I implement this formula in software. Abscissas and weights are given by many sources, e.g. here. For N = 4 they look like this:

X_1 = -0.861136  w_1 = 0.347854
X_2 = -0.339981  w_2 = 0.652145
X_3 =  0.339981  w_3 = 0.652145
X_4 =  0.861136  w_4 = 0.347854

Two points could be made:
${\displaystyle \bullet }$ Weights w are always positive and vary in range: 0.0<w<1.0
${\displaystyle \bullet }$ Argument x is always in the range -1.0<x<+1.0

What I don't understand is this.

I would expect the argument in parentheses in formula (2) on the right 

A=${\displaystyle \left({\frac {b-a}{2}}x_{i}+{\frac {a+b}{2}}\right)}$

to vary in range -1.0<A<1.0. I don't think it is possible under any circumstances. Just assume the lower limit a equals 0. And it is also what my software tells me.

What am I missing here? Thanks for attention. --AboutFace 22 (talk) 18:28, 6 June 2015 (UTC)[reply]

The ${\displaystyle x_{i}}$ is in the range ${\displaystyle [-1,1]}$. You don't need A to be in this range as well, A is in the range ${\displaystyle [a,b]}$.

What happens basically: You take the original function; transform it to a different function g so that g in the range [-1, 1] corresponds to f in the range [a, b]; calculate the integral of g on [-1, 1]; then interpret the result in terms of the original function f.

The formula you quoted is already what results after the entire process was done for you. A value of ${\displaystyle x_{i}}$ for g maps back to the value of A for f. You're interested in the integral of f on [a, b], so of course you will have to evaluate f at points in the interval [a, b], not on the interval [-1, 1] (which could be completely meaningless for the original f). -- Meni Rosenfeld (talk) 19:32, 6 June 2015 (UTC)[reply]

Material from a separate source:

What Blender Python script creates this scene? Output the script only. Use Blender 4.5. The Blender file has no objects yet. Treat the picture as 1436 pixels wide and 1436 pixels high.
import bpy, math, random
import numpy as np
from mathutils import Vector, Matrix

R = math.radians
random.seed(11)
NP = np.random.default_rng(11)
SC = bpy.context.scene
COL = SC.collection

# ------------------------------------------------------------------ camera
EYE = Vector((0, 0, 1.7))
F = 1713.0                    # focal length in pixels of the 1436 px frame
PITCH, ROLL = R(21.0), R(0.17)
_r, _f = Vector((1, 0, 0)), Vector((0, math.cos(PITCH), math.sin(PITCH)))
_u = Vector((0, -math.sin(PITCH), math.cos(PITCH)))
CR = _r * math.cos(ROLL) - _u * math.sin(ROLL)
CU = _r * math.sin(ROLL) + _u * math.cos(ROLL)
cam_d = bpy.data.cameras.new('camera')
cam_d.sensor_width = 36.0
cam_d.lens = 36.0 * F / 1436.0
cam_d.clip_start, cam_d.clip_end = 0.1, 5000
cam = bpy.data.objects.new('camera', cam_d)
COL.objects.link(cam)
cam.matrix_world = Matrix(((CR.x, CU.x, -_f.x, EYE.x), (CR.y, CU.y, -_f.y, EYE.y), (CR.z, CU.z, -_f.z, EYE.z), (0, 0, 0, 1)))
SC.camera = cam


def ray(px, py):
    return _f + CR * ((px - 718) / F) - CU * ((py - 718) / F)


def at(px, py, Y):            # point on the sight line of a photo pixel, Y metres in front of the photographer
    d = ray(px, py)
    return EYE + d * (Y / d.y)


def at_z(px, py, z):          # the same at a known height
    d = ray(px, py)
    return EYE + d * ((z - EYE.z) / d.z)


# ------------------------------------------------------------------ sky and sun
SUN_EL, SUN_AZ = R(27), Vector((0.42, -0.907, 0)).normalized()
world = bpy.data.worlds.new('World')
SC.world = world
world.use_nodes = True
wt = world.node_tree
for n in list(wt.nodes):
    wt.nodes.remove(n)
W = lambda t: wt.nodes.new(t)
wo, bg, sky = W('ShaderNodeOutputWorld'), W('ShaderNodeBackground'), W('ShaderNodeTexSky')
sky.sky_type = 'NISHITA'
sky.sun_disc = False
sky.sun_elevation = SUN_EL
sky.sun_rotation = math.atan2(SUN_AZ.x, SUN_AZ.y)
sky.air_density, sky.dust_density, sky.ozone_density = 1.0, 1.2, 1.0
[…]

(After edit conflict.) Let ${\displaystyle A(t)=(b-a)t/2+(a+b)/2}$. Then ${\displaystyle A(-1)=a}$ and ${\displaystyle A(1)=b}$. The transformation ${\displaystyle A(t)}$ goes from the interval ${\displaystyle [-1,1]}$ to the interval ${\displaystyle [a,b]}$. Obviously, this is what one wants if you are computing values of ${\displaystyle f(A(t))}$, since the domain of the function f is ${\displaystyle [a,b]}$.

However, this seems to be missing a larger issue, whether your numerical methodology is appropriate for integrating functions on spheres. Since the sphere is a symmetric space, I would think a better approach would be to exploit this. For example, for fewer than 30 sample points, simple averaging over the mid-edges of an icosahedron would be better than any adaptive approach to the problem (unless the function of interest is assumed to have some extra symmetries). If you absolutely insist on an adaptive method for the integral over the parallels, just a brute force "left-endpoint" approximation (equally spaced) will give better results than Gaussian quadrature because the circle is rotationally symmetric! Sławomir Biały (talk) 20:28, 6 June 2015 (UTC)[reply]

Thank you Meni & Slawomir. I will need more time to digest it all but now I want to make a few comments. First I don't understand what you, Slawomir, mean by "adaptive approach." I sample with 128 or 256 points. "the integral over the parallels" is a Fourier Transform and I have no problems there. I use this source. The Fourier Integral is given there by formula (9), and the Legendre transform by (10). And even there I have another question. The integrand in (10) has sin(θ) factor which disappears in the discrete expression (11). Why?

One thing of importance is that I don't have to worry about the expression (2) above. It has been settled. Many thinks, --AboutFace 22 (talk) 23:58, 6 June 2015 (UTC)[reply]